Physics-Guided Machine Learning for Wireless Systems
Across these areas, we are increasingly using machine learning, but not as black-box tools. Instead, we combine data-driven methods with decades of physical insight into wireless systems to develop more efficient and reliable models that reduce failure modes such as hallucinations and improve performance in real-world settings.

Practical Impact Across Future Wireless Applications
The overall goal of our research is to deliver fundamental insights and technologies that make wireless systems more reliable, energy-efficient, and capable of enabling new services—from entertainment and health monitoring to transportation safety—even if those applications emerge years in the future.
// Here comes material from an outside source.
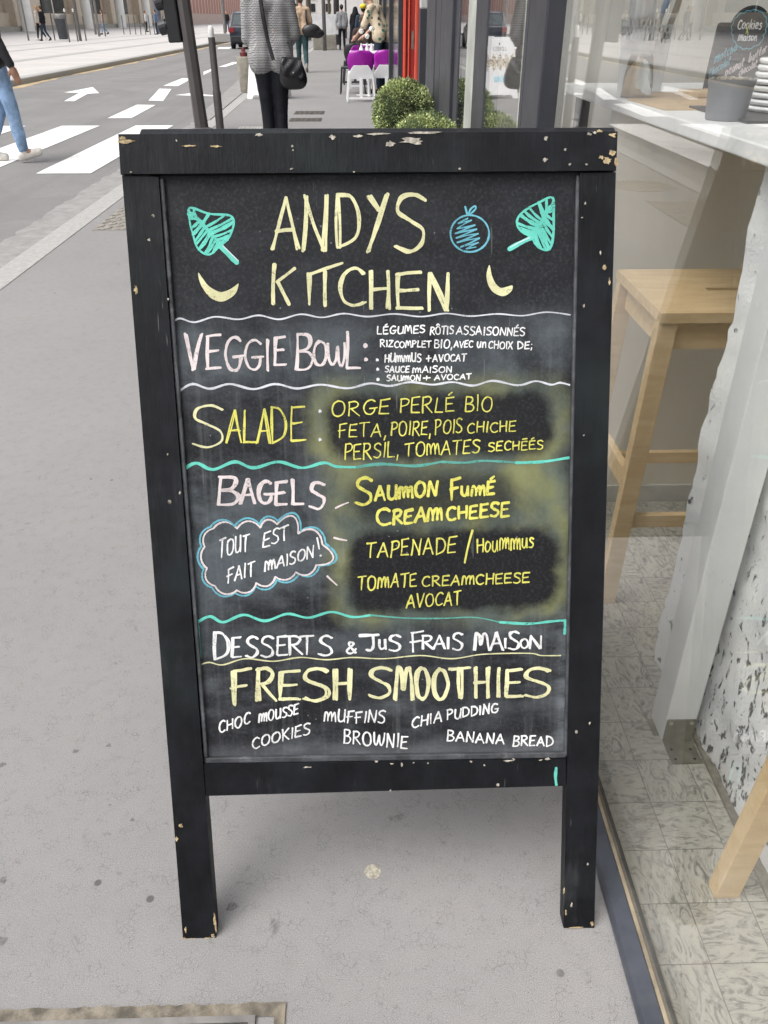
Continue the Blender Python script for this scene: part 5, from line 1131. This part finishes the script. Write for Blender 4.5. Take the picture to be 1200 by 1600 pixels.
def pose(**k):
    J = dict(pel=(0,0,.94), wai=(0,.005,1.10), che=(0,.0,1.30), nec=(0,-.01,1.45), hdb=(0,.012,1.53), hd=(0,.022,1.625),
        shL=(-.175,-.005,1.405), elL=(-.225,-.03,1.13), wrL=(-.225,.03,.89), haL=(-.22,.055,.80), shR=(.175,-.005,1.405), elR=(.225,-.03,1.13), wrR=(.225,.03,.89), haR=(.22,.055,.80),
        hiL=(-.085,0,.90), knL=(-.095,.025,.49), anL=(-.10,-.015,.085), toL=(-.115,.14,.025), hiR=(.085,0,.90), knR=(.095,.025,.49), anR=(.10,-.015,.085), toR=(.115,.14,.025))
    J.update(k); return {a: Vector(b) for a, b in J.items()}
def person(label, loc, rz, J, top, bottom, shoe, hair, skin=None, vox=.02, scale=1.0, kind='short', hem=None, loose=1.0, fingers=False, sleeve=True, group=None, long_hair=False, legfit=1.0, scarf=None):
    t = thing('person', label, 'person', loc, rz, group); t.scale = (scale,)*3; sk = skin or M_skin
    b = MB()
    for s in (-1,1):                                        # trunk
        b.cap(J['pel']+V(s*.075,0,-.02), J['wai']+V(s*.055,0,0), .098, .085); b.cap(J['wai']+V(s*.055,0,0), J['che']+V(s*.085,0,.02), .085, .088)
    b.cap(J['che']+V(0,0,.05), J['nec'], .09, .055); b.cap(J['nec'], J['hdb'], .053, .055)
    b.cap(J['shL'], J['shR'], .062, .062)
    h = J['hd']; b.ell(h+V(0,-.005,.02), (.074,.093,.098), 16); b.cap(h+V(0,.03,-.03), h+V(0,.048,-.085), .052, .034); b.cap(h+V(0,.082,.005), h+V(0,.103,-.027), .010, .014, 8)
    for s in (-1,1): b.ell(h+V(s*.076,-.005,-.005), (.012,.022,.032), 8); b.ell(h+V(s*.030,.083,.012), (.016,.010,.009), 8)
    b.cap(h+V(-.022,.088,-.052), h+V(.022,.088,-.052), .008, .008, 8)
    for q in 'LR':
        s = -1 if q == 'L' else 1
        b.cap(J['sh'+q], J['el'+q], .052, .040); b.cap(J['el'+q], J['wr'+q], .040, .027)
        w, a = J['wr'+q], J['ha'+q]; d = (a-w).normalized(); side = d.cross(V(s,0,0)).normalized(); n = side.cross(d).normalized()
        b.cap(w, w+d*.05, .026, .032)
        for k in (-1,0,1): b.cap(w+d*.03+side*k*.020, w+d*.085+side*k*.022, .017, .0155, 8)
        if fingers:
            for k, L in ((-1.45,.062),(-.5,.078),(.5,.084),(1.45,.074)):
                p0 = w+d*.085+side*k*.0175; p1 = p0+d*L*.5+n*.006*s; p2 = p1+(d*.8-n*s*.6)*L*.5; b.cap(p0, p1, .0098, .009, 8); b.cap(p1, p2, .009, .0076, 8)
            p0 = w+d*.03+side*.034; p1 = p0+(d*.7+side*.6)*.035; p2 = p1+(d*.95+side*.1)*.03; b.cap(p0, p1, .013, .0105, 8); b.cap(p1, p2, .0105, .0085, 8)
        else: b.cap(w+d*.085, w+d*.14-n*s*.03, .028, .016); b.cap(w+d*.03+side*.03, w+d*.085+side*.045, .012, .010, 8)
        lf = .84*min(1, legfit); b.cap(J['hi'+q], J['kn'+q], .084*lf, .054*lf); b.cap(J['kn'+q], J['kn'+q].lerp(J['an'+q], .35), .052*lf, .055*lf); b.cap(J['kn'+q].lerp(J['an'+q], .35), J['an'+q], .055*lf, .036)
        b.cap(J['an'+q], J['to'+q], .04, .03)
    fuse(b, 'body', sk, vox if not fingers else min(vox, .0075), t, 2)
    cv = max(vox, .012)
    # trousers
    b = MB()
    for s in (-1,1): b.cap(J['pel']+V(s*.075,-.008,-.02), J['wai']+V(s*.062,0,-.03), .108, .094)
    for q in 'LR':
        k = J['kn'+q]; lo = k.lerp(J['an'+q], .92); f = legfit
        b.cap(J['hi'+q], k, .094*(.5+.5*f), .062*f); b.cap(k, k.lerp(J['an'+q], .38), .062*f, .061*f); b.cap(k.lerp(J['an'+q], .38), lo, .061*f, .048*f)
    fuse(b, 'trousers', bottom, cv, t, 2, .012, .09)
    # upper garment
    b = MB(); hz = hem if hem is not None else .88; L = loose
    hp = J['pel'].copy(); hp.z = hz
    for s in (-1,1):
        b.cap(hp+V(s*.088*L,-.012,.10), J['pel']+V(s*.086*L,-.012,.0), .122*L, .124*L); b.cap(J['pel']+V(s*.086*L,-.012,.0), J['wai']+V(s*.078*L,0,0), .124*L, .104*L); b.cap(J['wai']+V(s*.078*L,0,0), J['che']+V(s*.088,0,.02), .102*L, .098)
    b.cap(J['che']+V(0,-.005,.06), J['nec']+V(0,0,-.01), .098, .066); b.cap(J['shL']+V(.01,0,0), J['shR']+V(-.01,0,0), .072, .072)
    for q in 'LR':
        b.cap(J['sh'+q], J['el'+q], .066*(.6+.4*L), .058*L)
        if sleeve: b.cap(J['el'+q], J['el'+q].lerp(J['wr'+q], .93), .058*L, .040*L)
    fuse(b, 'top', top, cv, t, 3, .014, .10)
    for q in 'LR':
        b = MB(); a, o = J['an'+q], J['to'+q]; d = (o-a); d.z = 0; d.normalize(); up = V(0,0,1)
        fl = (o-a).normalized()
        hl = a + V(0,0,-.03) - d*.035
        b.cap(hl, o+V(0,0,.018), .040, .036); b.cap(a+V(0,0,.02), a+V(0,0,-.03), .045, .042); b.cap(hl+V(0,0,-.02), o+V(0,0,.002), .036, .034)
        fuse(b, 'shoe', shoe, min(cv, .012), t, 1)
    if hair is not None:
        b = MB(); b.ell(h+V(0,-.022,.035), (.085,.092,.095), 14); b.ell(h+V(0,-.045,-.0), (.078,.068,.085), 12)
        if long_hair:
            for s in (-1,0,1): b.cap(h+V(s*.045,-.055,.03), h+V(s*.06,-.085,-.26), .055, .045)
        fuse(b, 'hair', hair, cv, t, 2, .012, .04)
    return t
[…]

Looking ahead, what directions do you see your research taking in the future?
My research will continue to focus on understanding wireless wave propagation in greater detail and designing systems that fully exploit the opportunities it enables. As sensors become increasingly embedded in smartphones and vehicles, wireless systems are only beginning to tap into the potential of this rich source of information.

A key direction is further bridging the gap between propagation modeling and system design. I believe that treating these as separate domains leads to suboptimal performance, and I will continue working to integrate detailed physical understanding of wireless channels directly into system-level design.

We are also expanding beyond wireless sensing itself to focus on how sensing information is communicated and how its timeliness can be optimized. In many applications, it is not only what is sensed that matters, but how quickly and reliably that information can be delivered and acted upon.

More broadly, I am interested in identifying entirely new dimensions in wireless communications that have not yet been fully explored. Historically, major breakthroughs have reshaped the field every couple of decades, and while we cannot predict what the next one will be, our goal is to help enable it through fundamental research at the intersection of theory, systems and emerging technologies.